The government inherently is not going to handle money efficiently because it is not incentivized to do so. In any public vs. private debate, whether it is about education, health care, or whatever, it is essential to go to first principles. We know what typically motivates private enterprise: profit. Sometimes the focus is on short-term profit goals, sometimes the focus is on the long-term, but it is always on maximizing profits. If you are running a private school, for example, you are incentivized to provide an education that satisfies the parents who pay tuition, who are your customers. If the school has a great reputation, the higher the demand, and the more that the school can charge, thus the greater the profits. Note that even non-profit schools are similarly (albeit not identically) incentivized because, if they provide a bad product, they go out of business completely. Compare that to governments. What do you think motivates governments? Is it solely the public good? There is considerable literature on this theory, and generally the answer is no. Government entities are motivated to protect and extend their own power. Now, education is a public good, and for that reason it is generally regarded as appropriate for governments to educate its citizenry. But the key is to properly incentivize the government to do so, and that has eluded policymakers. Who is accountable if the schools fail? Can administrators be fired for poor performance? By whom? Who can fire that person, in turn? Can bad teachers be fired? In California and many other states, generally the answer is no, due to unions and tenure. An administrator or politician is more likely to be ousted by angering the union vote rather than by failing to educate children effectively. And therein lies the root of the problem of public education in the U.S. If schools do a poor job educating children, there is not much to incentivize them to teach better. So, the government adopts standardized testing and ties funding allocation to test scores, which on its face seems like it might work, but in truth this just leads to unintended consequences such as "teaching to the test" and sometimes outright cheating, (Again, read Freakonomics). It is obvious to me that this debate has strayed from the core principle of what the government's incentives are.
And, to Onhell's point about better education in more affluent neighborhoods, that may be true comparing one district to another district. However, it does not explain striking differences in schools within a district, such as L.A. Unified School District. Do affluent neighborhoods generally have better schools? Yes. Is it because the government funnels more money to more affluent neighborhoods? No. It is because parents are more involved, either in the classroom or in fundraising or both. Our son goes to public elementary school, and a very good one, and the reason it is so good is that parents voluntarily pump additional funds into the school, far beyond what the government allocates. Often, the reason poorer neighborhoods have bad schools is that the constituents aren't as committed to education. People who value education tend to be more affluent, because they are well educated, and they are affluent because they were well educated. Of course, it is not a kid's fault if his parents are poor and/or don't value education. But that is a fundamental problem.
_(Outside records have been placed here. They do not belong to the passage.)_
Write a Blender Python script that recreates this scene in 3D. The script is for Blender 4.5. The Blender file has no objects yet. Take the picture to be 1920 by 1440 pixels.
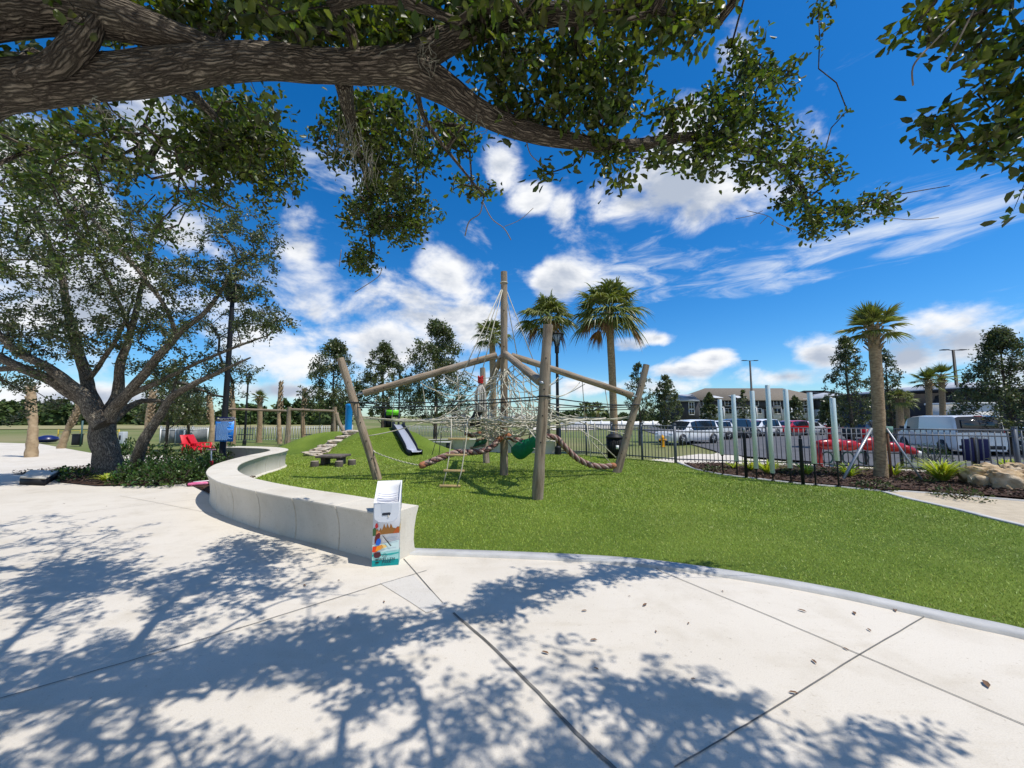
import bpy, bmesh, math, random
import numpy as np
from mathutils import Vector, Matrix, noise as mnoise
random.seed(7); rng = np.random.default_rng(7)
R = math.radians; PI = math.pi
scene = bpy.context.scene
COL = scene.collection
# ------------------------------------------------------------------ camera
CH = 1.5; F = 700.0; PITCH = math.atan(60/700)
cd = bpy.data.cameras.new('camera'); cam = bpy.data.objects.new('camera', cd); COL.objects.link(cam)
cd.sensor_width = 36; cd.lens = 36*F/1920; cd.clip_start = 0.05; cd.clip_end = 5000
cam.location = (0, 0, CH); cam.rotation_euler = (PI/2+PITCH, 0, 0)
scene.camera = cam
# ------------------------------------------------------------------ sun and exposure
SE = R(64.5); SUN = Vector((0.941*math.cos(SE), -0.338*math.cos(SE), math.sin(SE))).normalized()
ld = bpy.data.lights.new('sun', 'SUN'); sun = bpy.data.objects.new('sun', ld); COL.objects.link(sun)
ld.energy = 4.4; ld.angle = R(0.5); ld.color = (1, 0.955, 0.88)
sun.rotation_euler = SUN.to_track_quat('Z', 'Y').to_euler(); sun.location = (10, -5, 30)
scene.view_settings.view_transform = 'Standard'; scene.view_settings.look = 'None'
scene.view_settings.exposure = 0.10; scene.view_settings.gamma = 1
# ------------------------------------------------------------------ pixel helpers (photo pixels 1920x1440)
def ray(px, py):
    x = (px-960)/F; y = (720-py)/F
    c, s = math.cos(PITCH), math.sin(PITCH)
    return Vector((x, c-y*s, s+y*c))
def sstep(t): t = min(1, max(0, t)); return t*t*(3-2*t)
def terr(x, y):
    return -0.55*sstep((math.hypot(x, y)-15.5)/9.0)
def P(px, py, depth):
    d = ray(px, py); t = depth/d.y
    return Vector((d.x*t, depth, CH+d.z*t))
def G(px, py, z=0.0):
    d = ray(px, py); t = (z-CH)/d.z
    return Vector((d.x*t, d.y*t, z))
def GT(px, py, off=0.0):
    z = 0
    for _ in range(30):
        g = G(px, py, z+off); z = 0.5*z+0.5*terr(g.x, g.y)
    return Vector((g.x, g.y, z))
# ------------------------------------------------------------------ materials
MATS = {}
def nn(nt, t, **kw):
    n = nt.nodes.new(t)
    for k, v in kw.items():
        if k.startswith('i_'):
            n.inputs[k[2:].replace('_', ' ')].default_value = v
        else: setattr(n, k, v)
    return n
def mathn(nt, op, a, b=None, clamp=False):
    n = nt.nodes.new('ShaderNodeMath'); n.operation = op; n.use_clamp = clamp
    for i, v in enumerate((a, b)):
        if v is None: continue
        if isinstance(v, (int, float)): n.inputs[i].default_value = v
        else: nt.links.new(v, n.inputs[i])
    return n.outputs[0]
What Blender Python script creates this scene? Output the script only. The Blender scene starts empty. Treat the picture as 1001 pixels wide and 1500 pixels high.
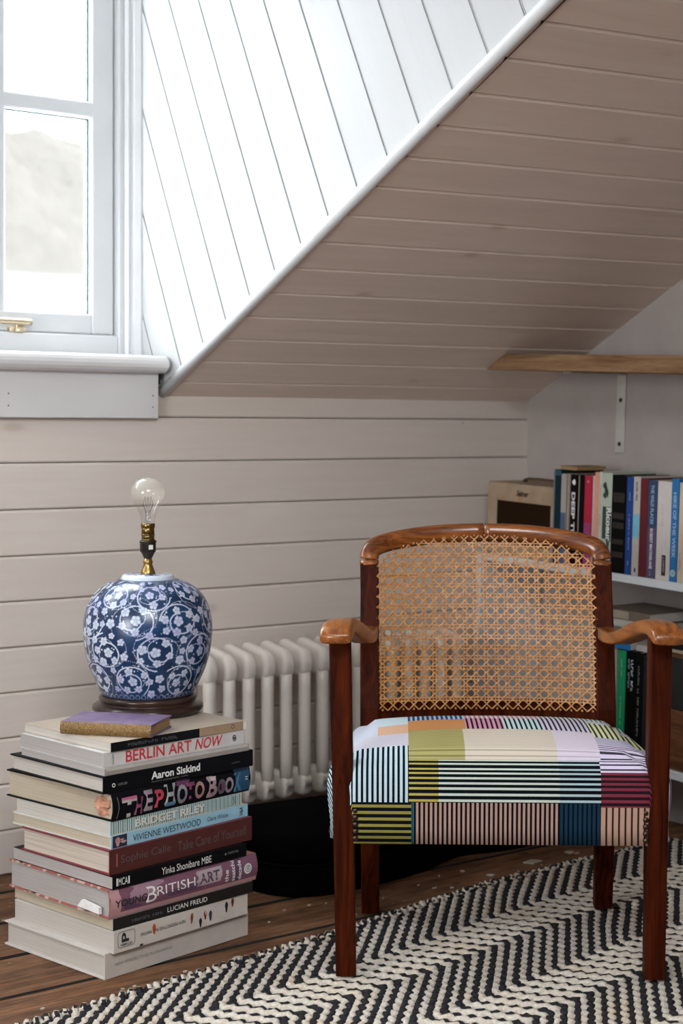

Of course, none of this explains the case of University High School in West L.A. It has Westwood and UCLA immediately to the east, Santa Monica immediately to the West, Brentwood immediately to the north, and Bel Air and Holmby Hills nearby. These are some of the wealthiest neighborhoods in the world, and predominantly Caucasian. All those neighborhoods are within the geographic boundaries of University High's service area, meaning that if the folks in those neighborhoods sent their kids to the assigned public high school, it would be Uni High, and would be one of the wealthiest (and whitest) public schools in California, indeed the entire U.S. One would also expect it to be one of the best. Yet, it is one of the WORST public high schools in California, and the student body is less than 10% white. It effectively services only the poorer, mostly non-white families to the south. If the rich kids went to school there, presumably it would benefit the poorer kids, because the rich families would support the school, be more effective at pressuring the district to assign good teachers there, etc. Instead, the rich families opt out of public school to send their kids to private school, at a cost of over $20k or even $30k per student per year. This is the clearest indictment of the government's ability to run the schools I have ever seen. To me, that is the test of any school admnistrator: if you can't turn University High School around such that even half of the affluent white families in the neighborhood will send their teenagers to that school, then how can you possibly hope to turn around schools in the poorer parts of town.